The trial court order granting defendant's motion for judgment notwithstanding the verdict recited:
"There is not sufficient competent evidence in the record to sustain the verdict of the jury," and "the admission of parole evidence for the purpose of showing that the parties intended to insure property excluded by the exclusions clause of the policy was reversible error."
Questions relating to error committed by the lower court are argued on this appeal. Since no motion for new trial was filed, the only pertinent inquiry now is to determine whether there was sufficient evidence to sustain the verdict.
It appears from the evidence that the tractor in question was sold by plaintiff to one of its drivers by a conditional sale contract under which the driver is obligated to pay the plaintiff the full purchase price. No evidence was sought to be introduced to the effect that plaintiff cannot or will not receive the full price of this unit.

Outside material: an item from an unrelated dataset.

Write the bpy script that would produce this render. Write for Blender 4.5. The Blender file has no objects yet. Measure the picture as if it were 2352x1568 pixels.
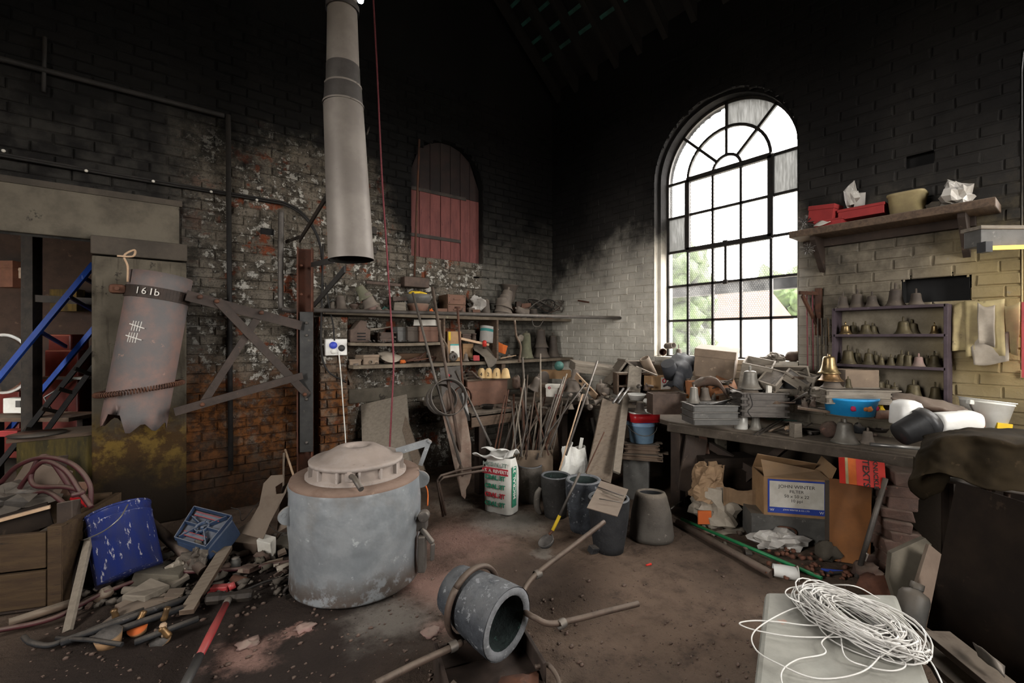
import bpy, math, random
from mathutils import Vector, Matrix, Euler, noise
random.seed(7)
SC = bpy.context.scene
COL = SC.collection
# ------------------------------------------------------------------ camera
# The room corner is the origin: the long wall is the plane y=0, the window wall the plane x=0.
FPX, CX, HY, CAMH = 1030.0, 1176.0, 775.0, 1.6
TH = math.atan(796 / 1030.0)
SN, CS = math.sin(TH), math.cos(TH)
CAM = Vector((4.6386, 5.0092, CAMH))
RIGHT, VIEW = Vector((-CS, SN, 0)), Vector((-SN, -CS, 0))
cam = bpy.data.objects.new('camera', bpy.data.cameras.new('camera'))
COL.objects.link(cam)
cam.matrix_world = Matrix(((-CS, 0, SN, CAM.x), (SN, 0, CS, CAM.y), (0, 1, 0, CAM.z), (0, 0, 0, 1)))
cam.data.sensor_width = 36
cam.data.lens = FPX / 2352 * 36
cam.data.shift_y = -9 / 2352
cam.data.clip_start = 0.02
SC.camera = cam
# ------------------------------------------------------------------ sky, portals, exposure
WORLD_STRENGTH = 12.0
w = bpy.data.worlds.new('overcast_sky')
SC.world = w
w.use_nodes = True
w.node_tree.nodes['Background'].inputs[0].default_value = (1.0, 0.975, 0.94, 1)
w.node_tree.nodes['Background'].inputs[1].default_value = WORLD_STRENGTH
SC.view_settings.view_transform = 'Standard'
SC.view_settings.look = 'None'
SC.view_settings.gamma = 1
SC.view_settings.use_curve_mapping = False
SC.view_settings.exposure = 1.3
SC.cycles.max_bounces = 6; SC.cycles.diffuse_bounces = 3; SC.cycles.glossy_bounces = 2; SC.cycles.transmission_bounces = 3; SC.cycles.transparent_max_bounces = 8
SC.cycles.adaptive_threshold = 0.02; SC.cycles.caustics_reflective = False; SC.cycles.caustics_refractive = False
def portal(loc, sx, sy, rot):
    l = bpy.data.lights.new('window_portal', 'AREA')
    l.shape = 'RECTANGLE'; l.size = sx; l.size_y = sy
    l.cycles.is_portal = True
    o = bpy.data.objects.new('window_portal', l); COL.objects.link(o)
    o.location = loc; o.rotation_euler = rot
PI = math.pi
# window in the picture, the window beyond the frame on the same wall, two unseen windows added behind the camera for more light
portal((-0.22, 2.58, 2.77), 2.8, 1.44, (0, -PI / 2, 0))
portal((-0.22, 5.50, 2.77), 2.8, 1.44, (0, -PI / 2, 0))
portal((2.0, 7.62, 2.55), 1.3, 2.1, (-PI / 2, 0, 0))
portal((7.62, 3.6, 2.55), 2.1, 1.2, (0, PI / 2, 0))

# ------------------------------------------------------------------ pixel of the photograph -> point of the room
def P(px, py, z=None, d=None, X=None, Y=None):
    r = RIGHT * ((px - CX) / FPX) + VIEW + Vector((0, 0, -(py - HY) / FPX))
    if z is not None: d = (z - CAMH) / r.z
    elif X is not None: d = (X - CAM.x) / r.x
    elif Y is not None: d = (Y - CAM.y) / r.y
    return CAM + r * d
def push(p, b): r = Vector(p) - CAM; r.z = 0; return Vector(p) + r * (b / r.dot(VIEW))   # further along the same line of sight
def depth(p): return (Vector(p) - CAM).dot(VIEW)
def mpp(p): return depth(p) / FPX          # metres per photograph pixel at a point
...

[1, 2] Under Illinois authorities no distinction is made between waiver or estoppel when applied to insurance cases. It is necessary for the one claiming waiver or estoppel to prove either fraud or injury. The Phenix Insurance Co. v. Grove, 215 Ill. 299; Durbin for Use of Ferdman v. Lord, 329 Ill. App. 333.
[3] In this case the evidence fails to show that plaintiff is injured by the assertion of the exclusion clause on behalf of defendant. Therefore proof of injury or fraud is lacking. The judgment of the trial court notwithstanding the verdict was correct.
Judgment affirmed.
SCHEINEMAN, P.J. and CULBERTSON, J., concur.